En la ciudad feliz no hay ricos ni pobres, sino gente que es de buena familia o que es de una familia simplemente decente. Cuando una madre pide referencias sobre la novia nueva de su hijo, no importa tanto si estudia ingeniería o peluquería o si vive en un chalé de 90 millones o en un piso de 15. Lo que de verdad cuenta es si pertenece a una buena familia.

En realidad, el pedigrí cacereño tiene grados y uno puede ser de buena familia, de buenísima familia o de una familia estupenda, que es lo máximo y el pasaporte para ser aceptado en pandillas y tertulias postineras de club social.

El bombo y ´catetolandia´

Ser de una familia estupenda no lo marca la nómina. Tampoco hace falta tener título para que te cataloguen como de buenísima familia. Bastan los pequeños detalles. Por ejemplo, que tu madre jugara al rescate en los años 60-70 en los alrededores del bombo de la música de Cánovas. ¡Pero cuidado!, siempre del bombo hacia abajo, nunca hacia arriba, porque entonces entrabas en los pantanosos terrenos de catetolandia y tu reputación corría serio peligro.

La ciudad feliz era la única capital española conocida donde sus habitantes pijos, o sea, de buena familia, no se andaban con eufemismos y llamaban a su paseo preferido cursi , sin ambages ni paños calientes: discurría entre las Hermanitas de los Pobres y la esquina de la avenida de la Montaña. Enfrente, en Cánovas, estaba catetolandia , el paseo de quienes eran de familia normal y decente, pero no buena ni estupenda.

Catetolandia era sólo el paseo exterior de Cánovas, porque en el interior, del bombo a la fuente luminosa, daban sus primeros pasos los precursis de 12-13 años, que se convertían en cursis completos a los 15 y hoy, ya cuarentones, son cacereños de buena familia.

Un cacereño de buenísima familia escucha al pasar por la avenida de España una especie de llamada de la selva, un instinto casi salvaje que lo lleva por las rutas decentes de lo estupendo. Así, nunca cruzará en diagonal del semáforo del bombo de la música al de Coliseum o viceversa, aventurándose por los territorios de catetolandia , sino que pasará en línea recta de la acera de los pares a la de los impares.

Y el ayuntamiento, que está regido por hijos de familias estupendas, mantiene las tradiciones y ha colocado los mejores columpios de la ciudad (suelo mullido, maderas nobles, jueguecitos chic) en la misma zona donde los concejales jugaban al rescate hace 40 años: en la parte baja del bombo. De esta manera, las esencias se mantienen, la tradición se conserva y las buenísimas familias mantienen sus espacios, sus asideros y sus costumbres.
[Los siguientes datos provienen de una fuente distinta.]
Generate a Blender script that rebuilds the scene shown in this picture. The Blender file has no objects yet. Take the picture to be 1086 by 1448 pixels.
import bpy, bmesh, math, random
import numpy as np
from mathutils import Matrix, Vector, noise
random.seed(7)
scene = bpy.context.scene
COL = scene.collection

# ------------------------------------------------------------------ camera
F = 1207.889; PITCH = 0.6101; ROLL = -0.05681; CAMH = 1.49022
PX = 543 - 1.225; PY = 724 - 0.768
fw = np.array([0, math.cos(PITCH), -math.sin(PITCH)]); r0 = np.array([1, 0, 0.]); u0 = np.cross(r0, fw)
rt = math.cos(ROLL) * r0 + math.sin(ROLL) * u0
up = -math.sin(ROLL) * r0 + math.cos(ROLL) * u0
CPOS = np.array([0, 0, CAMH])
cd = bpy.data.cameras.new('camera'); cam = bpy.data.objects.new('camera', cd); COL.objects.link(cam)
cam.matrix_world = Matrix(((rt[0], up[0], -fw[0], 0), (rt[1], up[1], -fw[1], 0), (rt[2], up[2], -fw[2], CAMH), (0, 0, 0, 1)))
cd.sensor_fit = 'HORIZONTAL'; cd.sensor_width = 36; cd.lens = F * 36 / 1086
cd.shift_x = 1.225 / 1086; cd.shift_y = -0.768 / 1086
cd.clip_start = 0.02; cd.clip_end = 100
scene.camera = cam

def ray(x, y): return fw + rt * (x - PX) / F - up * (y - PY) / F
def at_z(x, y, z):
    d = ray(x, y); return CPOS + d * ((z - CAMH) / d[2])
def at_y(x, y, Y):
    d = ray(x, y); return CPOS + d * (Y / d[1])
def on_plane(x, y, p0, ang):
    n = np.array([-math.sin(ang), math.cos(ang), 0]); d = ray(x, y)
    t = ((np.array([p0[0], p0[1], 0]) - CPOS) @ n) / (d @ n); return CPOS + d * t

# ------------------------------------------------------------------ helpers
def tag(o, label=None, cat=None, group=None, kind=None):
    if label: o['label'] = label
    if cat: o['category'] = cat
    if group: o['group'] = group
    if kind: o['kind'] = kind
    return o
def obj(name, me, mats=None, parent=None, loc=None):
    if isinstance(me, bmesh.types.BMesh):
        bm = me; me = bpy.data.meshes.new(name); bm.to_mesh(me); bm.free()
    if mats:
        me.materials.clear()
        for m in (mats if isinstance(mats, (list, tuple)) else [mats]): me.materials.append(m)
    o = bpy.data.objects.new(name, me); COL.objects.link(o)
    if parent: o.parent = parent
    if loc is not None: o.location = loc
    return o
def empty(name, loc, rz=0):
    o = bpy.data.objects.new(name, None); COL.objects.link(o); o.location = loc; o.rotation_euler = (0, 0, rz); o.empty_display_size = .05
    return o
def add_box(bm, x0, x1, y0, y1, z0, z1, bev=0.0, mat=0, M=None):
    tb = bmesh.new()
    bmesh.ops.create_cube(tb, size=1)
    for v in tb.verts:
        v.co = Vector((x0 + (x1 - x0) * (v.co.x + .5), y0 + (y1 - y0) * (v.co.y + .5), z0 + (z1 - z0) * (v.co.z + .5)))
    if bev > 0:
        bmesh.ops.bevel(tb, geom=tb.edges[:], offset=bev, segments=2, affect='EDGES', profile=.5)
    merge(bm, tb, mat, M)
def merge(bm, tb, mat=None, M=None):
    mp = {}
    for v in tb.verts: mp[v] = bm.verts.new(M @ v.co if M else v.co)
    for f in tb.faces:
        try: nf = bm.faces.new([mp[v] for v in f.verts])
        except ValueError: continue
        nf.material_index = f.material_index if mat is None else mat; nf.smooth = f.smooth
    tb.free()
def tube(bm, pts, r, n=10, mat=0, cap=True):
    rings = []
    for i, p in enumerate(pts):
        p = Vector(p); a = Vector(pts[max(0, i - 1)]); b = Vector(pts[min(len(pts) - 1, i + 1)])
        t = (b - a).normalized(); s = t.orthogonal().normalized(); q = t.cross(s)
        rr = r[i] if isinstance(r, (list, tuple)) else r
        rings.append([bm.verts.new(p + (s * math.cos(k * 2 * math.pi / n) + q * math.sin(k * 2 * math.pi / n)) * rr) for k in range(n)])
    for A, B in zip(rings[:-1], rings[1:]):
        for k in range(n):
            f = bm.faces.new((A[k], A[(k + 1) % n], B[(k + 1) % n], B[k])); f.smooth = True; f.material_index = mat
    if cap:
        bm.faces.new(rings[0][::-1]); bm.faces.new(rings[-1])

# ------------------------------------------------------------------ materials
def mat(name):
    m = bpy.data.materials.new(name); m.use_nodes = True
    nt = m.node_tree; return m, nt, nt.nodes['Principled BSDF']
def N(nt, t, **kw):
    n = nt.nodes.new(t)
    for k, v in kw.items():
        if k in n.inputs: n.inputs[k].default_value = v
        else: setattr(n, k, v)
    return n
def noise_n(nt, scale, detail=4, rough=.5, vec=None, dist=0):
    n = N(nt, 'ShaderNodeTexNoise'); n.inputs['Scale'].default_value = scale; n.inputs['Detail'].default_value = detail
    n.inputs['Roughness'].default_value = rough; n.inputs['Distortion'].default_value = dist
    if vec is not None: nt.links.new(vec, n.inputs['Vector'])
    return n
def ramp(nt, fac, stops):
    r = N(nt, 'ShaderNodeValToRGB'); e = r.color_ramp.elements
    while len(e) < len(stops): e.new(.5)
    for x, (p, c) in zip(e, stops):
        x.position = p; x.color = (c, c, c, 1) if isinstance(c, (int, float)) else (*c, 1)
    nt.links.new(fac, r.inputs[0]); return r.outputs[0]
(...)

Resulta curioso observar cómo los inmigrantes, los indigentes y las familias que no son estupendas, sino sólo decentes, intuyen los matices sociales de Cánovas en cuanto llegan a Cáceres. Por eso, los columpios del llamado parque de abajo no tienen tanto glamur como los del bombo.

En una ocasión, con motivo de una ayuda gubernamental por tener hijos, entrevisté a madres de unos y otros columpios y las de abajo eran trabajadoras de Induyco, paradas o asalariadas, mientras que arriba menudeaban profesionales liberales, amas de casa con chica de quieto y enseñantes.

Las inmigrantes, que se juntan en Cánovas, pronto aprenden que su territorio son los bancos de arriba o de abajo y no ocupan tanto los centrales. Mientras que a ningún indigente se le ocurre pasar la noche en los bancos del entorno del bombo musical. Prefieren para dormir, y hasta para morir, los del parque de abajo, territorio del pecado en los 70, adonde los hijos de las buenísimas familias acudían a escondidas y sólo con motivo de besos furtivos y caricias secretas, no fueran a ser vistos y perdieran una reputación que mantienen medio siglo después.